Veteran and former school board member focused on a “renaissance”

Those well-versed in local politics will be familiar with Pat Tillman, who up until very recently, served as a school board member for District 3, a seat he won in 2016. During his tenure on the school board, Tillman was a conservative who got along with his Democratic colleagues and would vote not always vote along party lines. Now, Tillman has his sights set on the board of commissioners so that Guilford County can experience a “true renaissance.”

Tillman said he wants Guilford County to be the most business-friendly county in the southeast, the safest county and the cleanest and most welcoming county in the region.

“My vision is to do this in a collaborative fashion with fiscal responsibility, whilst getting the most value for our tax dollars, grants and whatever monies that may come under our purview,” he said.

Job creation and retention as well as building and maintain public schools rank high on Tillman’s list of priorities. He said he views the two as inextricably linked.

“Empirical evidence and current data shows that in order to attract and retain a high-functioning workforce we must have a robust pipeline of career-ready students ready for these challenges,” he said.

As far as school funding goes, Tillman said that he wants to “challenge the status quo with regard to how we finance the building and renovating of schools.”

“Conventional school bonds are what we rely on today but as a county and a state legislature we must explore more fully alternative and sophisticated funding models like lease/lease-back agreements and P3 schools (public, private partnership schools),” Tillman said.

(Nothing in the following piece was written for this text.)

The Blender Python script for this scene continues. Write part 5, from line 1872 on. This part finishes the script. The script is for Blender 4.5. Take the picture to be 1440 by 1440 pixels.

He told TCB that he believes more of the budget should be spent on the health services, education and public safety. When it comes to police reform, Tillman said the idea is flawed.

“Where police departments and sheriff’s offices have been marginalized and/or monies reallocated (defunded) for social experimentation, those communities have been hurt the worst,” Tillman said.

Instead, he advocated for attracting and retaining officers and holding them accountable.